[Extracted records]
#####
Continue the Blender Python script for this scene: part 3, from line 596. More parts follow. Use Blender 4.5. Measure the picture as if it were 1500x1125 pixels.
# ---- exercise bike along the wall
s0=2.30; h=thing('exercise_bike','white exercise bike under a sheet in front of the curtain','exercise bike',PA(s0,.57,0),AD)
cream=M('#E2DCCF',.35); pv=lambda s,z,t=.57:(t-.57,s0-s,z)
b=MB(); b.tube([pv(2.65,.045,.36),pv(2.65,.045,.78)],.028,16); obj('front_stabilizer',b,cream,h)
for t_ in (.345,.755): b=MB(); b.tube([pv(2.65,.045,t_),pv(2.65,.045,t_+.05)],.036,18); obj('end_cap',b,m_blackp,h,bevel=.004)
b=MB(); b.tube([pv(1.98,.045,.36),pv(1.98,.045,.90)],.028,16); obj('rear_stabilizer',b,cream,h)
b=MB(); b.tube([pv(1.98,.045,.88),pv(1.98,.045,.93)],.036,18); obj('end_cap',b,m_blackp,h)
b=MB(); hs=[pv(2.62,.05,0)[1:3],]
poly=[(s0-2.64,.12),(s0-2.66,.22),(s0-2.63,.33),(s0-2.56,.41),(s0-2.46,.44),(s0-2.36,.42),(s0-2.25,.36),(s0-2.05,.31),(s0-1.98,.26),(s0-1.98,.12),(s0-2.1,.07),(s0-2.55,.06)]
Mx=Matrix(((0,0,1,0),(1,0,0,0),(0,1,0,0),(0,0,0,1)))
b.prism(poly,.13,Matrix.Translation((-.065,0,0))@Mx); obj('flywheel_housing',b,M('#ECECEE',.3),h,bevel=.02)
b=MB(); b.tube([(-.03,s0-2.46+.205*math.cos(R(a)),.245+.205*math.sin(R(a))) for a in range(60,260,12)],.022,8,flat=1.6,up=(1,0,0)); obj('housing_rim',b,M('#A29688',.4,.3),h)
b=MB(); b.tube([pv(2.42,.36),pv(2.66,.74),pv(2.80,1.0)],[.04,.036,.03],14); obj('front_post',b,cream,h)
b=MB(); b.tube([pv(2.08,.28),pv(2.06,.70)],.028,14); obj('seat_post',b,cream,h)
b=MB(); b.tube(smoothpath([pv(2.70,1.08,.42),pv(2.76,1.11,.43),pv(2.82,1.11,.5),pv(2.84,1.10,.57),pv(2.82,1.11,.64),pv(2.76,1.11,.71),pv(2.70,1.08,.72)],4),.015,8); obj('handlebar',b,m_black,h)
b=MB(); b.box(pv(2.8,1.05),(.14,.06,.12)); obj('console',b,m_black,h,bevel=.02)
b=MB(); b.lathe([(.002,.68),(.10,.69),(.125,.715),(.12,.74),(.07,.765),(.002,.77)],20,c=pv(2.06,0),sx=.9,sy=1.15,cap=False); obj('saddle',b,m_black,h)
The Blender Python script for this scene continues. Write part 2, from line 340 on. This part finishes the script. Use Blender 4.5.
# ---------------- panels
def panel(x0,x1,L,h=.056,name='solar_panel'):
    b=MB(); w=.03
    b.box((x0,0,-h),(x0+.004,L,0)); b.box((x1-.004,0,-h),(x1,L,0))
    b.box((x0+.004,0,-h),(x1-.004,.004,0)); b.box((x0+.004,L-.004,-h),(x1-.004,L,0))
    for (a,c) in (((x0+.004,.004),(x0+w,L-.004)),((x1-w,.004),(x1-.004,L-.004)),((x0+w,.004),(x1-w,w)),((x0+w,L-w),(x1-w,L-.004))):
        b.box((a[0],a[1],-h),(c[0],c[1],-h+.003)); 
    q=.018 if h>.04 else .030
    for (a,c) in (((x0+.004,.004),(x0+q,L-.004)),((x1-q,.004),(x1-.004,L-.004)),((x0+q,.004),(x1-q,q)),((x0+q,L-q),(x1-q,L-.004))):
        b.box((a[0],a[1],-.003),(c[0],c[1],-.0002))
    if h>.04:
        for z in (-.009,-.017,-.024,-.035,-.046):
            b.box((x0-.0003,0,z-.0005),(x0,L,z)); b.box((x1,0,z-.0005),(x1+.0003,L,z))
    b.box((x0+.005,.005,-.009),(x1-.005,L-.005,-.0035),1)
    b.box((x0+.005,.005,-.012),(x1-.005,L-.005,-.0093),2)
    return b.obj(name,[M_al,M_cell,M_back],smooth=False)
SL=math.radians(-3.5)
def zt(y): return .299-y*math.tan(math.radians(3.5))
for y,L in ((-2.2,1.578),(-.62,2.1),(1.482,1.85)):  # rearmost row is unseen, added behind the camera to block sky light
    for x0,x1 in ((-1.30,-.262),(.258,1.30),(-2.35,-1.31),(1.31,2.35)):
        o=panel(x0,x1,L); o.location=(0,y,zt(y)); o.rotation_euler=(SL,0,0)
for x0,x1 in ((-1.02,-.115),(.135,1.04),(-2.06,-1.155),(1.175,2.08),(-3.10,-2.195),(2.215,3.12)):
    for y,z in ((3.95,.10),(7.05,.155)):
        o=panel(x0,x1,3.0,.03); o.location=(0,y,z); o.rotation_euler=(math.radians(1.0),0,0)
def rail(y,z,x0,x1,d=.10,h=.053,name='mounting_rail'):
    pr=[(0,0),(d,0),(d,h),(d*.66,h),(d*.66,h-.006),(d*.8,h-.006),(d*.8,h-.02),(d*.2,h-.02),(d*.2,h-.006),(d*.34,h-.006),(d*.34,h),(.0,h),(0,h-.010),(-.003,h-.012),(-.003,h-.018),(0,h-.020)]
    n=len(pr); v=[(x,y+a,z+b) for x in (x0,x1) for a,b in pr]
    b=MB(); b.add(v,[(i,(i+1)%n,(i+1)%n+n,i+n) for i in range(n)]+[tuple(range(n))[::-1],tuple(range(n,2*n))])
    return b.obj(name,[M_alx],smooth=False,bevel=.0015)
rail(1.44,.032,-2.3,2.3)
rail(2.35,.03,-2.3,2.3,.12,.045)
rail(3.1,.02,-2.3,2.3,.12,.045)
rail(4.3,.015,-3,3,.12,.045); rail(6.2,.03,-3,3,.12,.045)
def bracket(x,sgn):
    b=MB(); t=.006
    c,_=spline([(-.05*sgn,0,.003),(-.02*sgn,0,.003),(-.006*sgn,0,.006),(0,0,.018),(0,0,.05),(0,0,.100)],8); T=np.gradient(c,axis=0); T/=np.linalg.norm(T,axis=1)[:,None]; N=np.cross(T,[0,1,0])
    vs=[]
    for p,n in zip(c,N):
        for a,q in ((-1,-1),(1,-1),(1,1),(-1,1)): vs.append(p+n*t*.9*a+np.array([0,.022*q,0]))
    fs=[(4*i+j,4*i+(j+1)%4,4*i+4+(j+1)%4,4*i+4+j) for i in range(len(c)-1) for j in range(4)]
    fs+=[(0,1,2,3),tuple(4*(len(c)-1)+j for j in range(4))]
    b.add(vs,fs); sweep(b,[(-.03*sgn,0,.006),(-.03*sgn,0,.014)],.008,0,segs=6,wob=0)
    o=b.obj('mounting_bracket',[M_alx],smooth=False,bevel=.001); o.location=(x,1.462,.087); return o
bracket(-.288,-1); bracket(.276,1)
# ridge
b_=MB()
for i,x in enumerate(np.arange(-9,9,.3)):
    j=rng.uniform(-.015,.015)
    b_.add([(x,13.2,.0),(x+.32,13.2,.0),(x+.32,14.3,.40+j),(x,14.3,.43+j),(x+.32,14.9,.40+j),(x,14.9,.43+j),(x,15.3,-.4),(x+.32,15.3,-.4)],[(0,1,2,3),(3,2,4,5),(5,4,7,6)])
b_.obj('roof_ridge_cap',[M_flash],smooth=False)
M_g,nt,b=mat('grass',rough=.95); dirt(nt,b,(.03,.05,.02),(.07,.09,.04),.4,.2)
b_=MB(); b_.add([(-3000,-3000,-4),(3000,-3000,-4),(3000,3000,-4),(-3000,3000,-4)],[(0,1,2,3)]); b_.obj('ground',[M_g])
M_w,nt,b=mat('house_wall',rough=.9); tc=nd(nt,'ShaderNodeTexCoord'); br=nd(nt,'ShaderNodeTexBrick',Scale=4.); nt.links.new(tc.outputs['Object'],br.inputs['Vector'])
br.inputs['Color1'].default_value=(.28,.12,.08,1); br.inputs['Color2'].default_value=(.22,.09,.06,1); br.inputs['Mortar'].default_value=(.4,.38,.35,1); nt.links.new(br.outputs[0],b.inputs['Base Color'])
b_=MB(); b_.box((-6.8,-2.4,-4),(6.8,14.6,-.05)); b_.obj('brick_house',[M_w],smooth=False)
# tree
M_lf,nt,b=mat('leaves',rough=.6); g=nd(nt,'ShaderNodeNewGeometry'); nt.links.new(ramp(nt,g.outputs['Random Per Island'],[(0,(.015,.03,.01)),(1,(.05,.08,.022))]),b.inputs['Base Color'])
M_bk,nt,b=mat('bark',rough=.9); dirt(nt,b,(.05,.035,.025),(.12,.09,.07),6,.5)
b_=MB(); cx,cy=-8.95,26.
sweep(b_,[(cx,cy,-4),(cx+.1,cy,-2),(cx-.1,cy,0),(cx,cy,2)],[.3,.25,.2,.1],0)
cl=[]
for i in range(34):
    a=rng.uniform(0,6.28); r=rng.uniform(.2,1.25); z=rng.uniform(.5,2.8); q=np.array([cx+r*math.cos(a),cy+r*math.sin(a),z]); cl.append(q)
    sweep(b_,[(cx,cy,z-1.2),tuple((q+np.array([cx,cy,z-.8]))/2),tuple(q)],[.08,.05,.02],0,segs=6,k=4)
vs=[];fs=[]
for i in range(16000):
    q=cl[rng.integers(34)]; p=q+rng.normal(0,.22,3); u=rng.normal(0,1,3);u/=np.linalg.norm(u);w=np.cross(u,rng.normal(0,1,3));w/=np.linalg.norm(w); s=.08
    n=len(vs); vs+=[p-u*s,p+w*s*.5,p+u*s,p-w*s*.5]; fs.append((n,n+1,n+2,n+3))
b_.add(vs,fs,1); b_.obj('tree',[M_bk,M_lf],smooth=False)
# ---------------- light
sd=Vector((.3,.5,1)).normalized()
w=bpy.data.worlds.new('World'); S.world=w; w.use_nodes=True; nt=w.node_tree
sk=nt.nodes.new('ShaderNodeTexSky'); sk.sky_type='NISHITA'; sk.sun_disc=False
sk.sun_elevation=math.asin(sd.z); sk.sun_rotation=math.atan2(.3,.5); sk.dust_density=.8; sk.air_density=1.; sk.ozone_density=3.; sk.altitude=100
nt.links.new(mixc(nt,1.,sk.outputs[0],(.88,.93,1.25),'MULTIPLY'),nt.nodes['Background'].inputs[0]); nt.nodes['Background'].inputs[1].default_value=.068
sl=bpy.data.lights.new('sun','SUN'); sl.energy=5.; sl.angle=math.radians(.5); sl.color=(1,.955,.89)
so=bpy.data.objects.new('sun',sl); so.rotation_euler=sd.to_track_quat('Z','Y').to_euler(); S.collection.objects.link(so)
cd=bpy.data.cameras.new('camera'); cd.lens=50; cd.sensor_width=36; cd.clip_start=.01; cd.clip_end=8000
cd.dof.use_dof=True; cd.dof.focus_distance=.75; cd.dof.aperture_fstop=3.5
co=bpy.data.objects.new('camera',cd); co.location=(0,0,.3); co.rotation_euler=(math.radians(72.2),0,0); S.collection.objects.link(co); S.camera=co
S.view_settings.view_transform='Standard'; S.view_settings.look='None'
#####
▸ Prompt
Show the lines of the material that contain the word "Blender".

▸ Expected answer
Continue the Blender Python script for this scene: part 3, from line 596. More parts follow. Use Blender 4.5. Measure the picture as if it were 1500x1125 pixels.
The Blender Python script for this scene continues. Write part 2, from line 340 on. This part finishes the script. Use Blender 4.5.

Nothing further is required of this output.